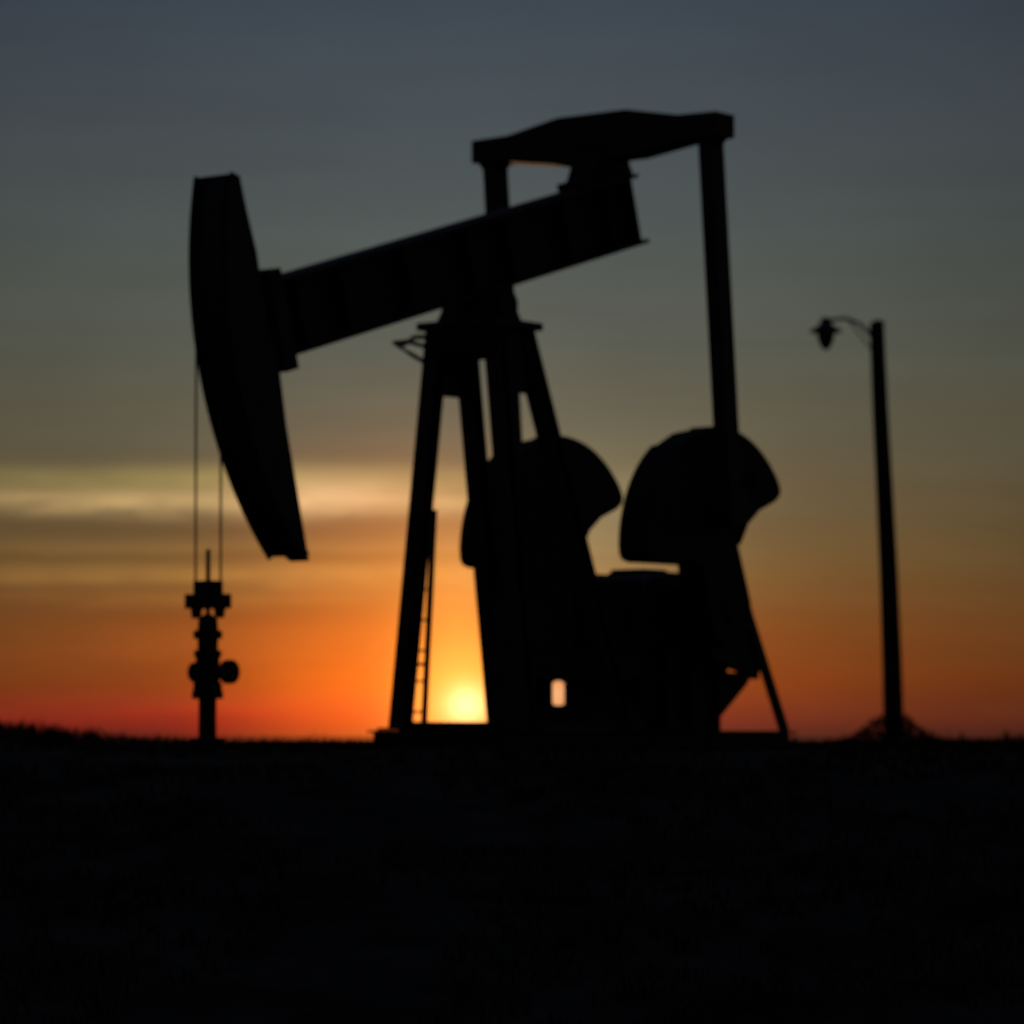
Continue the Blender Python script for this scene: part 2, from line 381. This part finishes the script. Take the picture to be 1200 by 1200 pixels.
# ------------------------------------------------------------------ sky and light
W = bpy.data.worlds.new('World'); S.world = W; W.use_nodes = True
nt = W.node_tree; N = nt.nodes; L = nt.links
bg = N['Background']
def mth(op, a, b=None, c=None, clamp=False):
    n = N.new('ShaderNodeMath'); n.operation = op; n.use_clamp = clamp
    for i, v in enumerate((a, b, c)):
        if v is None: continue
        if isinstance(v, (int, float)): n.inputs[i].default_value = v
        else: L.new(v, n.inputs[i])
    return n.outputs[0]
def lin(c):
    return tuple(((v/255)/12.92 if v/255 <= .04045 else ((v/255+.055)/1.055)**2.4) for v in c)
def ramp(fac, stops, interp='LINEAR'):
    n = N.new('ShaderNodeValToRGB'); cr = n.color_ramp; cr.interpolation = interp
    while len(cr.elements) < len(stops): cr.elements.new(.5)
    for el, (p, c) in zip(cr.elements, stops): el.position = p; el.color = (*c, 1)
    L.new(fac, n.inputs[0]); return n.outputs[0]
def vmix(kind, fac, a, b):
    n = N.new('ShaderNodeMix'); n.data_type = 'RGBA'; n.blend_type = kind; n.clamp_result = False
    for i, v in ((0, fac), (6, a), (7, b)):
        if isinstance(v, (int, float)): n.inputs[i].default_value = v
        elif isinstance(v, tuple): n.inputs[i].default_value = (*v, 1)
        else: L.new(v, n.inputs[i])
    return n.outputs[2]
tc = N.new('ShaderNodeTexCoord'); sp = N.new('ShaderNodeSeparateXYZ'); L.new(tc.outputs['Generated'], sp.inputs[0])
X, Y, Z = sp.outputs
SUN_AZ = R(-.72)                                   # sun a touch left of due +Y
az = mth('SUBTRACT', mth('ARCTAN2', X, Y), SUN_AZ)    # radians right of the sun
el = mth('ARCSINE', Z)
el0 = mth('MAXIMUM', el, 0.0)
# streaky cloud noise, long and flat along the horizon
cmb = N.new('ShaderNodeCombineXYZ'); L.new(mth('MULTIPLY', az, 5.), cmb.inputs[0]); L.new(mth('MULTIPLY', el, 75.), cmb.inputs[1])
nz = N.new('ShaderNodeTexNoise'); nz.inputs['Scale'].default_value = 1.6; nz.inputs['Detail'].default_value = 5; nz.inputs['Roughness'].default_value = .55
L.new(cmb.outputs[0], nz.inputs['Vector'])
streak = mth('SUBTRACT', nz.outputs['Fac'], .5)
cm2 = N.new('ShaderNodeCombineXYZ'); L.new(mth('MULTIPLY', az, 14.), cm2.inputs[0]); L.new(mth('MULTIPLY', el, 22.), cm2.inputs[1])
nz2 = N.new('ShaderNodeTexNoise'); nz2.inputs['Scale'].default_value = 1.3; nz2.inputs['Detail'].default_value = 4
L.new(cm2.outputs[0], nz2.inputs['Vector']); blot = mth('SUBTRACT', nz2.outputs['Fac'], .5)
cm3 = N.new('ShaderNodeCombineXYZ'); L.new(mth('MULTIPLY', az, 38.), cm3.inputs[0]); L.new(mth('MULTIPLY', el, 210.), cm3.inputs[1])
nz3 = N.new('ShaderNodeTexNoise'); nz3.inputs['Scale'].default_value = 1.0; nz3.inputs['Detail'].default_value = 6; nz3.inputs['Roughness'].default_value = .62; nz3.inputs['Distortion'].default_value = .6
L.new(cm3.outputs[0], nz3.inputs['Vector']); fine = mth('SUBTRACT', nz3.outputs['Fac'], .5)
elw = mth('ADD', el0, mth('MULTIPLY', streak, .006))
def e_(y): return max(0., (865-y)/4500)
K = 1/.30
base = ramp(mth('MULTIPLY', mth('MAXIMUM', elw, 0.), K), [
    (0.0, lin((74, 36, 26))), (e_(845)*K, lin((94, 44, 28))), (e_(800)*K, lin((108, 56, 24))), (e_(740)*K, lin((106, 66, 32))),
    (e_(640)*K, lin((99, 80, 50))), (e_(520)*K, lin((92, 87, 68))), (e_(420)*K, lin((84, 87, 76))), (e_(280)*K, lin((75, 83, 81))),
    (e_(120)*K, lin((66, 75, 81))), (e_(0)*K, lin((57, 67, 78))), (.85, lin((46, 54, 70))), (1., lin((40, 48, 66)))])
def gauss(v, s):
    q = mth('DIVIDE', v, s); return mth('EXPONENT', mth('MULTIPLY', mth('MULTIPLY', q, q), -1.))
# left of the sun is brighter: clouds still lit from below
azl = mth('MULTIPLY', mth('GREATER_THAN', az, 0.), 1.)
wid = mth('ADD', .076, mth('MULTIPLY', azl, .006))
g_broad = mth('EXPONENT', mth('MULTIPLY', mth('POWER', mth('DIVIDE', mth('ABSOLUTE', az), wid), 1.5), -1.0))
glow_col = ramp(mth('MULTIPLY', el0, K), [
    (0., (.12, .022, .010)), (e_(845)*K, (.22, .022, .006)), (e_(800)*K, (.34, .044, .0005)), (e_(740)*K, (.31, .060, .002)), (e_(680)*K, (.22, .082, .010)),
    (e_(600)*K, (.10, .052, .022)), (e_(500)*K, (.045, .034, .022)), (e_(400)*K, (.018, .016, .014)), (e_(200)*K, (.006, .007, .008)), (1., (0, 0, 0))])
tot = vmix('ADD', g_broad, base, glow_col)
# lit cloud bands left of and above the sun
def band(y, half, amp, colr, src):
    f = gauss(mth('SUBTRACT', mth('ADD', el, mth('ADD', mth('MULTIPLY', streak, .006), mth('MULTIPLY', fine, .0035))), e_(y)), half/4500)
    f = mth('MULTIPLY', mth('MULTIPLY', f, src), mth('ADD', amp, mth('MULTIPLY', mth('ADD', blot, mth('MULTIPLY', fine, .9)), amp*1.7)))
    return mth('MAXIMUM', f, 0.), colr
ndr = mth('MULTIPLY', gauss(mth('ADD', az, .06), .075), mth('LESS_THAN', az, .5))
for y, half, amp, colr, src in ((564, 14, .62, (.30, .23, .055), ndr), (589, 11, .90, (.48, .31, .12), ndr),
                                (645, 8, .25, (.30, .14, .02), ndr), (674, 11, .50, (.34, .16, .03), ndr), (703, 7, .3, (.22, .09, .012), ndr),
                                (752, 40, .30, (.20, .03, .002), ndr), (838, 24, .75, (.26, .003, .002), ndr)):
    f, c_ = band(y, half, amp, colr, src); tot = vmix('ADD', f, tot, c_)
for y, half, amp, c_ in ((620, 10, .5, (.76, .60, .54)), (655, 5, .4, (.7, .6, .5)), (722, 16, .4, (.75, .62, .55)), (850, 20, .75, (.66, .42, .6))):
    f, _ = band(y, half, amp, None, ndr); tot = vmix('MULTIPLY', mth('MINIMUM', f, 1.), tot, c_)
peach = mth('MULTIPLY', gauss(mth('ADD', az, .034), .020), gauss(mth('ADD', mth('SUBTRACT', el, e_(576)), mth('MULTIPLY', fine, .004)), .0048))
peach = mth('MULTIPLY', peach, mth('ADD', .8, mth('MULTIPLY', fine, 2.)), clamp=True); tot = vmix('ADD', peach, tot, (.30, .17, .10))
wm = mth('MULTIPLY', gauss(mth('ADD', az, .022), .030), gauss(mth('SUBTRACT', el, .046), .026)); tot = vmix('ADD', wm, tot, (.20, .045, .004))
pale = mth('MULTIPLY', gauss(mth('SUBTRACT', az, .035), .030), gauss(mth('SUBTRACT', el, .052), .02)); tot = vmix('ADD', pale, tot, (.07, .082, .048))
# hot core round the sun, a vertical pillar and the blaze on the horizon
core = mth('MULTIPLY', gauss(az, .0135), gauss(mth('SUBTRACT', el, .007), .016)); tot = vmix('ADD', core, tot, (.75, .44, .07))
disc = mth('MULTIPLY', gauss(mth('ADD', az, -.0006), .0050), gauss(mth('SUBTRACT', el, .0086), .0046)); tot = vmix('ADD', disc, tot, (.75, .66, .40))
glint = mth('MULTIPLY', gauss(mth('SUBTRACT', az, .023), .008), gauss(mth('SUBTRACT', el, .011), .006)); tot = vmix('ADD', glint, tot, (.40, .33, .17))
pil = mth('MULTIPLY', gauss(az, .018), gauss(mth('SUBTRACT', el, .02), .032)); tot = vmix('ADD', pil, tot, (.50, .17, .022))
hor = mth('MULTIPLY', gauss(mth('ADD', az, .024), .030), gauss(mth('SUBTRACT', el, .008), .022)); tot = vmix('ADD', hor, tot, (.52, .085, .0))
# faint mottling, darker sky away from the sunset
mot = mth('ADD', mth('SUBTRACT', 1.04, mth('MINIMUM', mth('MULTIPLY', mth('MULTIPLY', az, az), 10.), .25)), mth('MULTIPLY', mth('ADD', mth('ADD', streak, blot), mth('MULTIPLY', fine, .5)), .18))
sc_ = N.new('ShaderNodeVectorMath'); sc_.operation = 'SCALE'; L.new(tot, sc_.inputs[0]); L.new(mot, sc_.inputs['Scale'])
away = mth('MULTIPLY_ADD', mth('MULTIPLY', mth('ADD', Y, 1.), .5, clamp=True), .68, .32)
sc2 = N.new('ShaderNodeVectorMath'); sc2.operation = 'SCALE'; L.new(sc_.outputs[0], sc2.inputs[0]); L.new(away, sc2.inputs['Scale'])
sky = N.new('ShaderNodeTexSky'); sky.sky_type = 'NISHITA'; sky.sun_disc = False
sky.sun_elevation = R(.6); sky.sun_rotation = SUN_AZ; sky.air_density = 1.4; sky.dust_density = 3
sk = N.new('ShaderNodeVectorMath'); sk.operation = 'SCALE'; L.new(sky.outputs[0], sk.inputs[0]); sk.inputs['Scale'].default_value = .0012
add = N.new('ShaderNodeVectorMath'); add.operation = 'ADD'; L.new(sc2.outputs[0], add.inputs[0]); L.new(sk.outputs[0], add.inputs[1])
L.new(add.outputs[0], bg.inputs['Color']); bg.inputs['Strength'].default_value = 1.0

sd = bpy.data.lights.new('sun', 'SUN'); sd.energy = .25; sd.angle = R(.5); sd.color = (1., .52, .22)
so = bpy.data.objects.new('sun', sd); col.objects.link(so)
sdir = Vector((math.sin(SUN_AZ)*math.cos(R(.6)), math.cos(SUN_AZ)*math.cos(R(.6)), math.sin(R(.6))))
so.rotation_euler = sdir.to_track_quat('Z', 'Y').to_euler(); so.location = (0, 80, 20)

# ------------------------------------------------------------------ camera
cd = bpy.data.cameras.new('camera'); cam = bpy.data.objects.new('camera', cd); col.objects.link(cam)
cd.sensor_width = 36; cd.lens = 135; cd.clip_end = 20000; cd.clip_start = .1
cam.location = (0, 0, .10); cam.rotation_euler = (R(90) + math.atan(265/4500), 0, 0)
cd.dof.use_dof = True; cd.dof.focus_distance = 16; cd.dof.aperture_fstop = 2.8
S.camera = cam
S.render.resolution_x = S.render.resolution_y = 1024
S.view_settings.view_transform = 'Standard'; S.view_settings.look = 'None'; S.view_settings.exposure = 0
S.cycles.use_denoising = True
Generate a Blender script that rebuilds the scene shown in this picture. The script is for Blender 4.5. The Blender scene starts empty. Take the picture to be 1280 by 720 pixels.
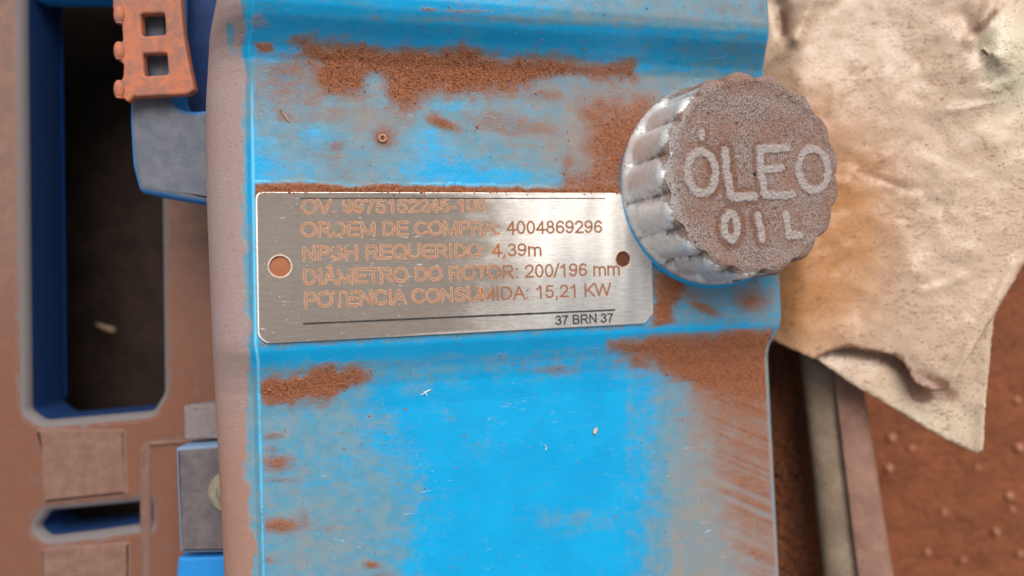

WHAT IS EXPECTED
State how many lines above contain the string "from", with no other words.

ANSWER TO THIS TASK
3